「半導体相場」の一巡と、「日本評価の蛙化」に注意
今週の株式市場ですが、ちょっと値動きは荒っぽいものの、高値圏での推移が続いています。とりわけ、「NISAの日」だった2月13日(火)の日経平均は、前日比で1,066円高と大幅な上昇となり、取引時間中には38,000円台に乗せる場面がありました。
さすがに翌14日(水)は売りに押されましたが、前日比で260円安にとどまっており、相場の楽観ムードが続いているような印象です。「生成AI投資」をテーマに、半導体関連やIT関連企業への物色が日米で続いているほか、国内では円安傾向を追い風に、インバウンドが業績に寄与した小売関連銘柄の上昇が目立っています。
上値追い意欲がまだもうしばらく続く可能性は高そうですが、その一方で、そろそろ相場トレンドの転換にも備えておく必要がありそうです。
短期的な視点では、米半導体企業で「マグニフィセント・セブン(M7)」に一角を担っているエヌビディアの決算が来週21日に予定されています。今年に入ってからのエヌビディア株は、13日(火)時点までの期間に目立った調整がないまま、株価が50%以上も上昇しており、日米の半導体銘柄もこの流れが波及して上昇しているものが散見されます。
それだけ同社への業績期待の高さがうかがえるわけですが、来週の決算へのハードルが高くなっていることや、いったんの材料出尽くしとなるケースには注意が必要かもしれません。特に、足元の株式市場は、「利益成長期待(EPSの伸び)が、金利上昇警戒(PERの割高感)を上回る」構図で上昇してきましたが、今週発表された米1月CPI(消費者物価指数)が予想よりも強い結果となり、米10年債利回りが4.3%まで上昇していることを踏まえると、相場の視点が企業業績から金利上昇による負の側面へ向かいやすくかもしれません。
また、日本株の支援材料となっている円安についても、その背景には日銀の金融政策のスタンスが緩和的と捉えられていることが影響しています。日本企業に対しては、PBR改善をはじめとする、資本コストを意識した改革が進むという、海外投資家からの期待感は今後も継続していくと思われるものの、日銀が緩和姿勢を続けるということは、日本経済が本格的なデフレ脱却の道筋を示せていないことの表れでもあり、長期的には決して手放しで喜べるものではありません。
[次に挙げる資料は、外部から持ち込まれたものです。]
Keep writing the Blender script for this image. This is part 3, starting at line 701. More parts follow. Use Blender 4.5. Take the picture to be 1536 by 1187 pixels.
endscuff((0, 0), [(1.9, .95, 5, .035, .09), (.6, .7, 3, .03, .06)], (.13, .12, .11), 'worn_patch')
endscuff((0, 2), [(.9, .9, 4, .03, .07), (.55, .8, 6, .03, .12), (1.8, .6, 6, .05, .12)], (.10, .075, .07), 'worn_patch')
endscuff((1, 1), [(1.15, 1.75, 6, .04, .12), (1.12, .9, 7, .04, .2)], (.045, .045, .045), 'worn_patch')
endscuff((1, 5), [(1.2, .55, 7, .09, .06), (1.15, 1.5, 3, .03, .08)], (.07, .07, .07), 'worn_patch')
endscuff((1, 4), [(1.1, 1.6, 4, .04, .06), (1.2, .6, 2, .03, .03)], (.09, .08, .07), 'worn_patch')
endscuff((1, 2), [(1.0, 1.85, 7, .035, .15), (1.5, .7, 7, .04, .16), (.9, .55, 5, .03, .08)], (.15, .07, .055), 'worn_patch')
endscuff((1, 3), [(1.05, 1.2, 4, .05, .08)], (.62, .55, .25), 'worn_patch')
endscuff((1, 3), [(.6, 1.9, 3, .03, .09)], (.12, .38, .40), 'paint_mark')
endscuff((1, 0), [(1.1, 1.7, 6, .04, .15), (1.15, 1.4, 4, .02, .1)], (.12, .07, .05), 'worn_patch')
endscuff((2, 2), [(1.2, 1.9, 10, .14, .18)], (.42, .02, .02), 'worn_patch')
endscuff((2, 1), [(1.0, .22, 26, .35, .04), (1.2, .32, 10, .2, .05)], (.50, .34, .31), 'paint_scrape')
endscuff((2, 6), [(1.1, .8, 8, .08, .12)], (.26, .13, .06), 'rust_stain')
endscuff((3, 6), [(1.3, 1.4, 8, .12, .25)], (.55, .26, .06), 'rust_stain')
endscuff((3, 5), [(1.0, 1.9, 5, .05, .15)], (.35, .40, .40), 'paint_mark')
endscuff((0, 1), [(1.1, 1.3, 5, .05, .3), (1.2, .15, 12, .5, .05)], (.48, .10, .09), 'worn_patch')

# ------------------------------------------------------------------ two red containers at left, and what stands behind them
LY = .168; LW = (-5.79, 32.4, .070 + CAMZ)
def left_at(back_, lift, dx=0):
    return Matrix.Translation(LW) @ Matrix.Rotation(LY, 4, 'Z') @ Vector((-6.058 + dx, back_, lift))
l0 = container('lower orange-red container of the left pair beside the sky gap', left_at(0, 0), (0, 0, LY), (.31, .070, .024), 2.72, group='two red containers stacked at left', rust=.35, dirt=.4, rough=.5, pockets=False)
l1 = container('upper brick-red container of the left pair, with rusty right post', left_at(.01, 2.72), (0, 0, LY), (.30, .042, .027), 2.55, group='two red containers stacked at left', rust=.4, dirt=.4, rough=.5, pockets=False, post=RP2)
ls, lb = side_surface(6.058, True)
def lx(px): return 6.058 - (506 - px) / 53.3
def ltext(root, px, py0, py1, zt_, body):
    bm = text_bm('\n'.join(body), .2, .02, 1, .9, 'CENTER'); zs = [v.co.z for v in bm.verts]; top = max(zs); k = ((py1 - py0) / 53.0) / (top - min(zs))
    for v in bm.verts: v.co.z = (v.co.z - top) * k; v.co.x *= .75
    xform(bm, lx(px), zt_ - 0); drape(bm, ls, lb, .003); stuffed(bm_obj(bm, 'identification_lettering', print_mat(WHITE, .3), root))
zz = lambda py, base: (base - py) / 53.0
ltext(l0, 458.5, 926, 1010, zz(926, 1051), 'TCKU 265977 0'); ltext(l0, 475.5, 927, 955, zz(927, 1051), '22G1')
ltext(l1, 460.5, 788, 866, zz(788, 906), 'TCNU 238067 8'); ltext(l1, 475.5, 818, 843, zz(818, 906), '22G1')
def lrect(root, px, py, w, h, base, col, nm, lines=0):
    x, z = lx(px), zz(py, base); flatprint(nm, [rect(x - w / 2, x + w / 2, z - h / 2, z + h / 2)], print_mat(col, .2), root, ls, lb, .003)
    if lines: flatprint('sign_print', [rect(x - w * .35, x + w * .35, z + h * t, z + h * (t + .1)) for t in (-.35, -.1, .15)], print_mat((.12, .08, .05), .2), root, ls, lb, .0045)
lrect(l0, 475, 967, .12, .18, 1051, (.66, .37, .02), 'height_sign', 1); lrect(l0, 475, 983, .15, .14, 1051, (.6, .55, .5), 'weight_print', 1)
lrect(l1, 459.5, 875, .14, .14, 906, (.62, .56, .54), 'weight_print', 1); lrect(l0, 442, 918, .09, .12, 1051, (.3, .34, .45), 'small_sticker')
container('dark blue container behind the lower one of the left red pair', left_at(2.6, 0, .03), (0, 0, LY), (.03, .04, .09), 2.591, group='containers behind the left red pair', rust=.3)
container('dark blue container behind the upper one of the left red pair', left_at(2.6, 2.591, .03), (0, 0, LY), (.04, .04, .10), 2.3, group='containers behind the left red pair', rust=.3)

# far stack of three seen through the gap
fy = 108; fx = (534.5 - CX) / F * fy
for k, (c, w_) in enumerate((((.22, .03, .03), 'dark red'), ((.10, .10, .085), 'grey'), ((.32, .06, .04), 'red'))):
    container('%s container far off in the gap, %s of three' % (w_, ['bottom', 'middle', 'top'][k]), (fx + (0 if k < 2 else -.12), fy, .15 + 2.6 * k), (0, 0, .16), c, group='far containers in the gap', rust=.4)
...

実質賃金の低下傾向が続く中、政府や経団連などは今年の春闘で昨年を上回る賃上げ率の実現を目指してはいますが、「物価上昇に負けない賃金上昇」を実現できたとしても、物価が上昇すれば、その分だけ消費税負担も増え、消費を盛り上げるための税制の見直し等の支援が必要となるため、国内需要があまり盛り上がらず、金融政策の正常化も後ずれし、結局は円安による輸出関連やインバウンド期待頼みという経済構造に変化が見られなければ、折角の日本に対する見直し機運が萎んでしまう「蛙化」によって、日本株買いのムーブメントに水を差されることも考えられます。
このほか、3月に向けては、米大統領選挙が「スーパーチューズデー」というヤマ場を迎えることや、中国でも「全人代(全国人民代表大会)」が開催されることもあり、米中関係など、政治的な要因で市場が反応することも考えられ、現時点ではまだ大きな下落トレンド転換を想定する段階ではないものの、上昇相場への深追いには慎重さが求められる局面は近づいているのかもしれません。